Suzanne Brøgger

1944 -

Denmark

Suzanne Brøgger was born in Copenhagen and wrote an extensive family saga entitled Jadekatten, 1997, which relates the story of the Løvin family, going back to the family’s first Polish Jewish immigrant who settled in Aalborg in 1838 and founded Danish Distillers Ltd. In a dizzy tour de force, she introduces the story with the account of her grandparents from the Copenhagen Jewish bourgeoisie, who with great passion live out the matrimonial conflict of the sexes, in which the man is unfaithful, the woman takes revenge, and the children become victims in their parents’ battlefield.

Suzanne Brøgger often wove a number of autobiographical skeletons into her literature, but never on such a full-blown scale as in Jadekatten. After attending Bernadotteskolen in Copenhagen and attending school in South-East Asia, where her step father worked for Unicef, she completed her upper secondary schooling at Th. Langs Kostskole in Silkeborg, went on to study Russian at the University of Copenhagen, and featured in film and television. From the mid-1960s, she worked as a freelance writer, writing reports from the Soviet Union and the Middle East and feature articles and discussion articles for newspapers and magazines.

Her debut work, the debate book Fri os fra kærligheden (1973; Eng. tr. Deliver Us From Love), followed by Kælighedens veje og vildveje, 1975, marked her out as a provocative autobiographical author. The painful, analytical points of departure of her writing, which take their cue from her own experiences in life, a childhood with a sick mother, divorced parents, the sexual politics of the 1968 rebellion, and fluid identities, philosophical, culturally critical ambition, and her individual analytical-burlesque and paradoxical style have divided her readers into two camps: those who love her, and those who hate her. Her autobiographical serial novel Creme Fraiche, 1978, celebrates individualism to the last provocative, vibrating atom. En gris der har været oppe at slås kan man ikke stege, 1979, tells the story of a life in rural tranquility, calm, and concentration, and her epic about the milliner and connoisseur of the art of living, Tone, 1981, paints a generous picture of female eroticism and pre-empts the demons of femininity. She took her readers into new territory with her book Ja, 1984, about an impossible love, a woman’s journey into the realm of death and her resurrection as an artist.
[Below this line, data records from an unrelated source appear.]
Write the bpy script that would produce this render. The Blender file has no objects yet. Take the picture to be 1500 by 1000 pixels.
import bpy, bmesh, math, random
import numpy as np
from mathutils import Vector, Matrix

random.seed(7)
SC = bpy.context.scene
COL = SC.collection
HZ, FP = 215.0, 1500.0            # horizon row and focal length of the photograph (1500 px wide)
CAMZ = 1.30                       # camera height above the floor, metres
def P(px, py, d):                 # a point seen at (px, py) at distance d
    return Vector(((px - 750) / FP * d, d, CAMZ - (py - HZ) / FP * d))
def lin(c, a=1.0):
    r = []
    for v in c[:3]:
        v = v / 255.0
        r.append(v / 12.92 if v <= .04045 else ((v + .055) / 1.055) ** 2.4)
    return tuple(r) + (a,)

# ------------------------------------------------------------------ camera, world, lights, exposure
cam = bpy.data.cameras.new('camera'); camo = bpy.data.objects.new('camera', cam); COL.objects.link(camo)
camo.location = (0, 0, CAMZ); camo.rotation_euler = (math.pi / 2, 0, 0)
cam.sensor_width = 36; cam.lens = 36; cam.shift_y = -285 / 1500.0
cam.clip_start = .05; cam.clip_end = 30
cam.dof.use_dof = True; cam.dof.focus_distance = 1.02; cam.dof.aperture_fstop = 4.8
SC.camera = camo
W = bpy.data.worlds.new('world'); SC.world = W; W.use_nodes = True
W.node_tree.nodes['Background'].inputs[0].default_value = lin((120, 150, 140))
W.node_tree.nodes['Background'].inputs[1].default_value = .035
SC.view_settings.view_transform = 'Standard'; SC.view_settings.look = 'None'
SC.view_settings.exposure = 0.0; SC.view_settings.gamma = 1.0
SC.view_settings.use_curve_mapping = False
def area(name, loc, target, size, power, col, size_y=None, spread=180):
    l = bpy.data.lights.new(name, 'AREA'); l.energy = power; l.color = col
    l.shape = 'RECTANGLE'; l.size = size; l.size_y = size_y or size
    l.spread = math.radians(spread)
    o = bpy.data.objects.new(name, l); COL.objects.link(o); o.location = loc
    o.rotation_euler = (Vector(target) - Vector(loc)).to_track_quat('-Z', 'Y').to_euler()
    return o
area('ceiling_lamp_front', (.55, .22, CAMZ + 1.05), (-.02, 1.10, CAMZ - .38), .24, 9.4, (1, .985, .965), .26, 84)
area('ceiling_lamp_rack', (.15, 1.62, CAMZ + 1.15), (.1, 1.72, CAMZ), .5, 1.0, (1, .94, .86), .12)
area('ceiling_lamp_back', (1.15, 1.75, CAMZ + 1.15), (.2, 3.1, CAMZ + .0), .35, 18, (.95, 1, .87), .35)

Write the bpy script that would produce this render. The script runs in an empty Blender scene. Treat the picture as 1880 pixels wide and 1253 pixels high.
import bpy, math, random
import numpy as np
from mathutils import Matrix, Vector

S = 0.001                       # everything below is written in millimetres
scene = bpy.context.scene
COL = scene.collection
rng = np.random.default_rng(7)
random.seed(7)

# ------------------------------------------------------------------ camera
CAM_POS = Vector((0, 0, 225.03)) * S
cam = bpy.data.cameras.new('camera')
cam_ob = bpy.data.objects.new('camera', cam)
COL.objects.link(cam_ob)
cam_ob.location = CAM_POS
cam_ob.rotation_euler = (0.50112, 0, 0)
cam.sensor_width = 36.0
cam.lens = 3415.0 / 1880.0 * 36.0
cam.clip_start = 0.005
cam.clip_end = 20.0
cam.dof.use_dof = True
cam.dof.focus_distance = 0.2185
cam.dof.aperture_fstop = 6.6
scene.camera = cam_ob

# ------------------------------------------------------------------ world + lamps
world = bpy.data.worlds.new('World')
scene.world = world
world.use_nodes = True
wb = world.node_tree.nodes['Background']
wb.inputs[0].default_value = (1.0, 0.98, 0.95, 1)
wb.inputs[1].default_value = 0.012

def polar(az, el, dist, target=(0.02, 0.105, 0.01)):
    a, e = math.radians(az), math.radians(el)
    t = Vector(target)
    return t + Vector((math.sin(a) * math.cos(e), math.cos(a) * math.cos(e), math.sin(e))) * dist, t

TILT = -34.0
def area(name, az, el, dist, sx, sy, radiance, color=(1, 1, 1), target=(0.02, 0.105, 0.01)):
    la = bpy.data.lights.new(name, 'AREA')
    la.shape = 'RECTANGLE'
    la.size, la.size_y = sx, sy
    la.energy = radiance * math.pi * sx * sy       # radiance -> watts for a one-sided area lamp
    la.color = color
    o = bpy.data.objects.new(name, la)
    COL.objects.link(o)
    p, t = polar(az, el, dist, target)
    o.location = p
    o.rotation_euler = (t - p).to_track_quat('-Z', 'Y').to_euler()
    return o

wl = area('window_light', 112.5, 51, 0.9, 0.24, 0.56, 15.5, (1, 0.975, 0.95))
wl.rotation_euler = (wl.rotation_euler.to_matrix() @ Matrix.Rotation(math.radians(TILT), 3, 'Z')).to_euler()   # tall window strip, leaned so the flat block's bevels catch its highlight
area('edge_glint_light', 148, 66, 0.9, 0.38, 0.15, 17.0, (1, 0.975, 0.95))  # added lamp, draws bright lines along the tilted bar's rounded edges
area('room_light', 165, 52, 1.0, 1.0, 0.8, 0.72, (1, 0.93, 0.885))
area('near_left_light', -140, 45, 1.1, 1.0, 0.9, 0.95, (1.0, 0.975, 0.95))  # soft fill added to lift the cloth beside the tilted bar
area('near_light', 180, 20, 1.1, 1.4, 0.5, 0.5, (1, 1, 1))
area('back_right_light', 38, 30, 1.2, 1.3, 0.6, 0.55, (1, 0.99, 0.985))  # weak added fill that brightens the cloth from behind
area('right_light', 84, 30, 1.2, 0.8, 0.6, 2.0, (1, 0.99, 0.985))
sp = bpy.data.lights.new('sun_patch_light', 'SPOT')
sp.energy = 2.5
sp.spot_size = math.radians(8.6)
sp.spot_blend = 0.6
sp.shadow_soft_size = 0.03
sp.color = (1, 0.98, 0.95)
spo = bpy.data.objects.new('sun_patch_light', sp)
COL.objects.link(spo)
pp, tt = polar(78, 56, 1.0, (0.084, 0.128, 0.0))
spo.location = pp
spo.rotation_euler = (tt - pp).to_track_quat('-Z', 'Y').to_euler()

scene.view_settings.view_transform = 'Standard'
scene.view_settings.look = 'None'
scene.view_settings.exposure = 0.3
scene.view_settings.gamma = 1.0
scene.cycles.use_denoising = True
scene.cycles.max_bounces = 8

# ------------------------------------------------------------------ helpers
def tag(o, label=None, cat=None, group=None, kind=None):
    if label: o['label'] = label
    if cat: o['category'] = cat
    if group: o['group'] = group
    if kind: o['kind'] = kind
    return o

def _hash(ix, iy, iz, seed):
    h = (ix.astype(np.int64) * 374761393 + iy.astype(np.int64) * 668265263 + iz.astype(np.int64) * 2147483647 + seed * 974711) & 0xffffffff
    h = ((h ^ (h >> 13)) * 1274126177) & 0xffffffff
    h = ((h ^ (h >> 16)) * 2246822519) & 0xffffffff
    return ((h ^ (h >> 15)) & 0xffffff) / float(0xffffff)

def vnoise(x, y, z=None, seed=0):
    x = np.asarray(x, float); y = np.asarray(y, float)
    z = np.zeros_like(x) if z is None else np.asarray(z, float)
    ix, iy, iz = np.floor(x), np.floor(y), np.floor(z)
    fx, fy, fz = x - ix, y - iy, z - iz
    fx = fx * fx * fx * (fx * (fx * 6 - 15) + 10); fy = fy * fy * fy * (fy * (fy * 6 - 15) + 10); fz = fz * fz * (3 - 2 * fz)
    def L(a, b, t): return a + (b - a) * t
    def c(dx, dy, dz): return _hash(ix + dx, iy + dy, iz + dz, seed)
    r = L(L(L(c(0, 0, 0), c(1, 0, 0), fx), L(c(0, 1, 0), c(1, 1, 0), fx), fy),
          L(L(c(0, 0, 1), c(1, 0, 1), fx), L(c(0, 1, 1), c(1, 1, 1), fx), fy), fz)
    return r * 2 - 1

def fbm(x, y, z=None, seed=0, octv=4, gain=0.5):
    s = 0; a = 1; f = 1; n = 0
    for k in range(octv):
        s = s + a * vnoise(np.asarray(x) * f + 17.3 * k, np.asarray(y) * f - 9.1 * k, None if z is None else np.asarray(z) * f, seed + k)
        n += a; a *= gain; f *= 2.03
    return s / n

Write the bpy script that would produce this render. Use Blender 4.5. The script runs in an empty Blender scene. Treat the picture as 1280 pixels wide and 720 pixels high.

With her plays Efter Orgiet, 1992, and Dark, 1994, Suzanne Brøgger evokes the same strong feelings of enthusiasm and protest as with her debut work, which castigated the family’s oppression of women and dead longing. Twenty years later, the break-up of her family comes across as an image of demise and a sign of a culture in decline. Suzanne Brøgger, who rewrote Vølvens spådom in 1994, became a member of Det Danske Akademi (the Danish academy of language and literature) in 1997. In 1998 she published Et frit og muntert lig.

Additions by the editorial team 2011:

The above biography was first published in 1998. Since then, Suzanne Brøgger has written the poetry collection Lotusøje, 1999, the novel Linda Evangelista Olsen, 2001, and other texts, including essays and articles in Sejd, 2000, Smuler fra kærlighedens bord, 2004, Sølve, 2006, Sløret, 2008, and Jeg har set den gamle verden forsvinde – hvor er mine ørenringe?, 2010.

Brøgger is the recipient of several prizes and honours. She received the lifelong artists’ grant from the Danish Arts Foundation in 1985.